Representado por seu presidente Henrique Neves da Silva, o Instituto Brasileiro de Direito Eleitoral (IBRADE) optou por não trazer manifestação contrária ou favorável a respeito do tema, mas apresentou um levantamento feito pela entidade para mostrar os impactos legislativos da eventual aceitação das candidaturas avulsas em dispositivos constitucionais e no Código Eleitoral. Neves afirmou que a competência para regular a matéria é do Congresso Nacional e avaliou que as candidaturas avulsas não podem servir de válvula de escape para os candidatos não escolhidos em convenções partidárias. Citou, ainda, a experiência de outros países e avaliou a necessidade de regulamentação da matéria tendo em vista possíveis lacunas sobre pontos como suplentes de candidatos independentes, composição da Mesa das Casas Legislativas e comissões formadas pelos líderes partidários, entre outros.

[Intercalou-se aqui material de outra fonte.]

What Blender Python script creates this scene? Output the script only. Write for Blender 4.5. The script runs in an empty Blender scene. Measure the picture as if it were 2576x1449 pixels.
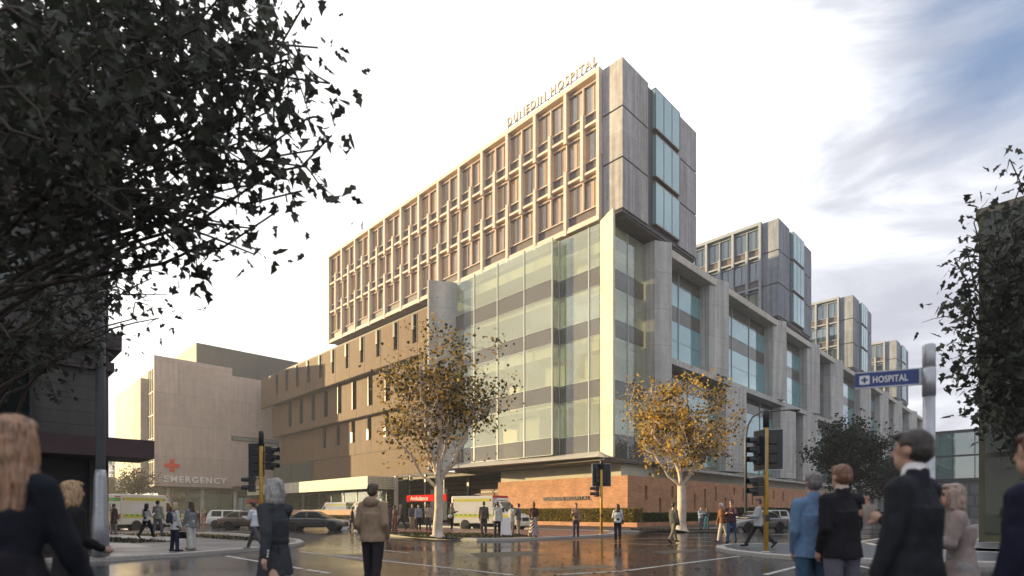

Ao encerrar a audiência pública, o ministro Luís Roberto Barroso, proponente do evento, afirmou que este foi um dos dias mais produtivos em seus seis anos de Supremo Tribunal Federal. “Foi um debate verdadeiramente plural, com exposições extremamente bem fundamentadas, de pessoas que se prepararam e vieram contribuir para o país e para o Supremo, para que possamos tomar uma decisão devidamente esclarecida”, disse.
A audiência foi convocada no âmbito do Recurso Extraordinário (RE) 1238853, com repercussão geral reconhecida. O recurso foi apresentado por dois cidadãos não filiados a partidos que tiveram registros de candidatura a prefeito e vice-prefeito do Rio de Janeiro (RJ) negados pela Justiça Eleitoral, sob o entendimento de que a Constituição Federal (artigo 14, parágrafo 3º, inciso V) veda candidaturas avulsas ao estabelecer que a filiação partidária é condição de elegibilidade.
Segundo o ministro, a despeito das opiniões contrárias, o debate produziu alguns consensos, entre eles o reconhecimento de que há hoje no Brasil um descolamento entre a classe política e a sociedade civil. “Todos estamos de acordo que é preciso reconstruir algumas pontes”, afirmou o ministro, acrescentando que este é um fenômeno mundial.
Para o ministro Barroso, a tarefa do STF será decidir se o deslinde da questão envolve a preservação de regras democráticas e a proteção de direitos políticos fundamentais ou se se trata de uma escolha política, que, nesta condição ficaria a cargo do Congresso Nacional. “Não é banal essa fronteira entre direito e política no mundo contemporâneo”, reconheceu. Entre as conclusões da audiência favoráveis à adoção da candidatura avulsa no Brasil, o ministro salientou a constatação de que a maior parte dos países admite a possibilidade, que todo monopólio é ruim, inclusive o dos partidos políticos, e que aparentemente existe uma demanda social nesse sentido.
Os expositores que se manifestaram contrariamente à ideia apontaram riscos de enfraquecimento dos partidos e de desinstitucionalização da democracia e dificuldades de implementação das candidaturas avulsas.
Para o ministro, a pluralidade de argumentos demonstra o quanto a questão é delicada. “Se fosse fácil, o problema já estaria resolvido”, disse. Barroso ressaltou a importância das audiências públicas. Segundo ele, a despeito de lhe caber a palavra final sobre o sentido da Constituição Federal, o STF não é o único intérprete da Constituição, muito menos o seu dono. “A interpretação da Constituição é um projeto coletivo, que envolve as instituições e as manifestações da sociedade. Cabe ao Supremo interpretá-las e filtrá-las pela Constituição, tendo em vista o que for melhor para o país”, concluiu.